Il n’y a qu’à regarder cette vidéo qui circule sur les réseaux sociaux pour être soi-même happé par la puissance de l’identification dans sa dimension spéculaire. Vous y verrez deux nourrissons, vraisemblablement des jumeaux, se mirer, se sourire, les visages s’avançant l’un vers l’autre, le regard énamouré. Ils ont probablement moins de six mois, et sont happés par l’image l’un de l’autre. Pour ceux qui iront jusqu’au bout de cette vidéo, vous verrez alors que le bébé de gauche, particulièrement enthousiaste au début, finit par manifester une sorte d’inquiétude, rappelant que « l’agressivité […] apparait dès la première ébauche d’identification, dont elle découle » [1].
Il y a pour l’humain quelque chose de l’image de son prochain qui n’est pas sans lui faire angoisse, car c’est par là, nous dit Lacan, que « s’introduit cette faille spéciale qui se perpétue chez [l’homme] dans la relation à un autre infiniment plus mortel pour lui que pour tout autre animal » [2]. Aussi la sauvagerie n’est-elle peut-être pas si bestiale, mais ressort plutôt du tranchant mortel du stade du miroir.
L’époque traduit une modification dans les procès identificatoires des sujets. Pour que l’être humain puisse s’identifier à « l’autre comme à tous les autres », Éric Laurent rappelait qu’« une identification préalable forte » était requise [3]. Sans cette force inaugurale, l’identification est d’un autre genre et participe vraisemblablement de la décroissance de l’idéal épinglée par Jacques-Alain Miller sous le mathème a > I : « la Massenpsychologie freudienne, indique-t-il, est avant tout centrée sur l’identification[,] celle qui s’esquisse pour nous, à partir des données contemporaines, ne l’est pas, n’est pas avant tout centrée sur l’identification » [4].
Il a un quart de siècle, J.-A. Miller et É. Laurent dessinaient les contours de la question qui ferraillait alors discrètement la fin des années 1990 : « qu’est-ce que devient l’identification lorsqu’il y a inconsistance de l’Autre ? » [5] J.-A. Miller avançait que l’identification fait finalement « l’objet d’une préoccupation croissante de l’opinion. Et il faut dire que là on note les désarrois […] de l’opinion publique sur la question de l’identification. Le malaise dans la civilisation se fait manifeste aujourd’hui à ce niveau, le souci de l’identité [et] c’est patent au point d’en être inquiétant » [6].
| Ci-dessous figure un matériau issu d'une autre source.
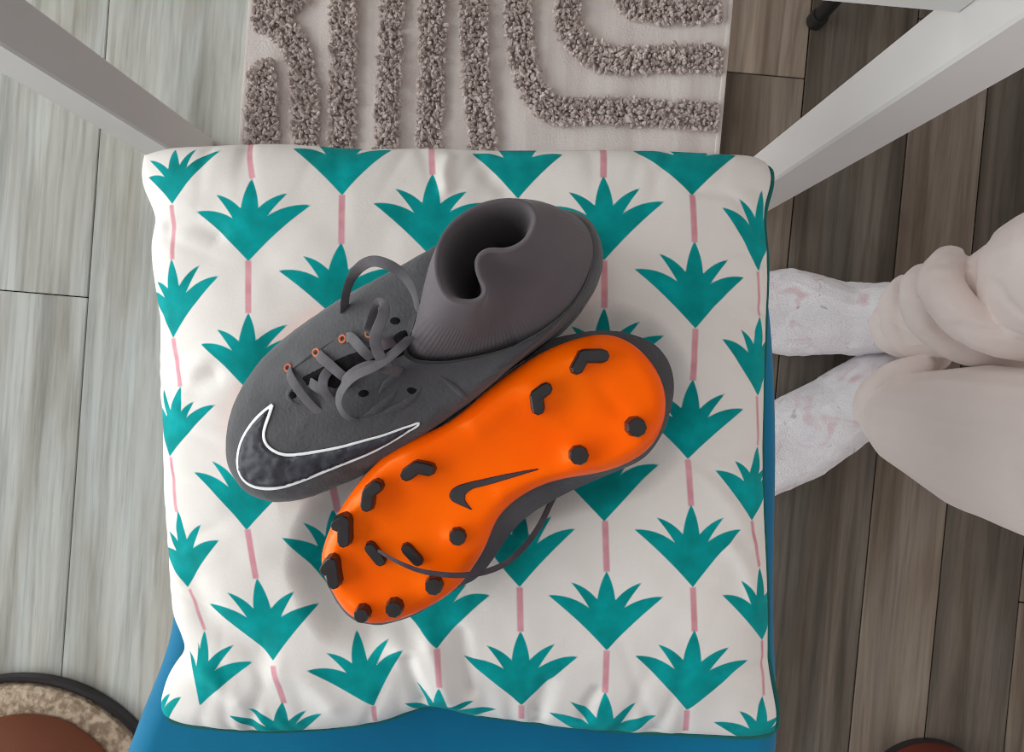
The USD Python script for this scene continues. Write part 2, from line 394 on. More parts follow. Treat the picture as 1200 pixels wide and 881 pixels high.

Vingt-cinq ans plus tard, qu’en est-il de « la crise contemporaine […] de l’identification » [7] ? Où en sommes-nous de nos inquiétudes ? Sur fond d’une « sociologie du déclin du Nom-du-Père » [8], quid des identités mues par une identification moins centrale et moins forte ? L’Hebdo-Blog, nouvelle série prend latéralement la question pour relire, aux abords du débat contemporain, des textes clés.
[1] Chiriaco S., « Depuis la nuit des temps », Ironik, 1er mai 2010, publication en ligne.
[2] Lacan J., Le Séminaire, livre I, Les Écrits techniques de Freud, texte établi par J.-A. Miller, Paris, Seuil, 1975, p. 171-172.
[3] Laurent É., in Miller J.-A. & Laurent É., « L’orientation lacanienne. L’Autre qui n’existe pas et ses comités d’éthique », enseignement prononcé dans le cadre du département de psychanalyse de l’université Paris 8, cours du 4 décembre 1996, inédit.
[4] Miller J.-A., in Miller J.-A. & Laurent É., « L’orientation lacanienne. L’Autre qui n’existe pas… », op. cit., cours du 11 décembre 1996.
[5] Ibid., cours du 4 décembre 1996.
[6] Ibid.
[7] Ibid.
[8] Cottet S., « La galère sociale », Ironik, 1er mai 2010, publication en ligne.